Interviewed by Human Rights Watch as he was being escorted to safety, the twenty-two-year old eyewitness described in harrowing detail a more than three-hour ordeal in which the workers were abducted by a group of fifteen men, interrogated, beaten with rifle butts, driven around to two military command posts, tied up, and finally shot at point-blank range. One of their captors filmed the executions with a videocamera. Three bodies were subsequently discovered at the site. The fate of a fourth man, a villager abducted together with the aid workers, is not known.

According to the witness, the man who ordered the killings was a well-known "cuak," or informer for the army, named Ampon Thayeb, who has worked with the Indonesian military in the Lhokseumawe area for more than a decade. He was accompanied in the operation by three other Acehnese, and at least ten other men in civilian clothes, all carrying sophisticated automatic rifles, who appeared to be soldiers and who got out of their vehicles briefly at the two army posts before proceeding to the execution site. One of the ten was referred to as "dan," short for commander, and Ampon sought instructions from him as to where the workers should be killed.

"This is one of the rare cases in Aceh in which a victim has come forward and publicly identified the perpetrator," said Joe Saunders, deputy Asia director of Human Rights Watch. "Residents of Lhokseumawe told us he has been terrorizing the area for more than a decade. The Indonesian government can have no excuse for failing to arrest and prosecute Ampon Thayeb and his army backers."

As the eyewitness account makes clear, Ampon killed the humanitarian workers because they were treating torture victims in an area known as a stronghold of the Free Aceh Movement (Gerakan Aceh Merdeka or GAM) and assumed they were all GAM supporters. Three of those killed worked for Rehabilitation Action for Torture Victims in Aceh (RATA), a non-governmental organization (NGO) linked to the internationally known International Rehabilitation Council for Torture Victims, based in Denmark.

The surviving witness said Ampon ordered two of the workers, Idris and Ernita, out of the vehicle in which they were all being held. The witness then watched, horrified, as the two were shot. He and two others were ordered out of the same van, but he had managed to untie his hands, and as soon as he had both feet on the ground, he ran for his life. He heard two shots as he was running, and assumes that the other two were killed in the same manner as the first. He escaped with just a cut lip and bruises from being beaten.

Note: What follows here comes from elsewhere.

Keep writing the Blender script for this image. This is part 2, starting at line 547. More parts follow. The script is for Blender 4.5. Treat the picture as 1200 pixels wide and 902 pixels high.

Human Rights Watch and Amnesty International have called for an investigation into the killings and for international monitoring of any investigation by Jakarta-based embassies or by a donor delegation to Aceh. Human Rights Watch today called on Indonesian President Abdurrahman Wahid to invite U.N. specialists on torture, arbitrary execution, and human rights defenders to conduct an independent assessment of rights abuses in the conflict-torn province. It also said that Exxon-Mobil and other foreign companies operating government-owned facilities in Aceh should publicly and privately call for an independent investigation of the murders, and assure the local Acehnese population that the companies will not cooperate with any units of the Indonesian security forces shown to have been involved in these killings or previous extrajudicial executions in Aceh.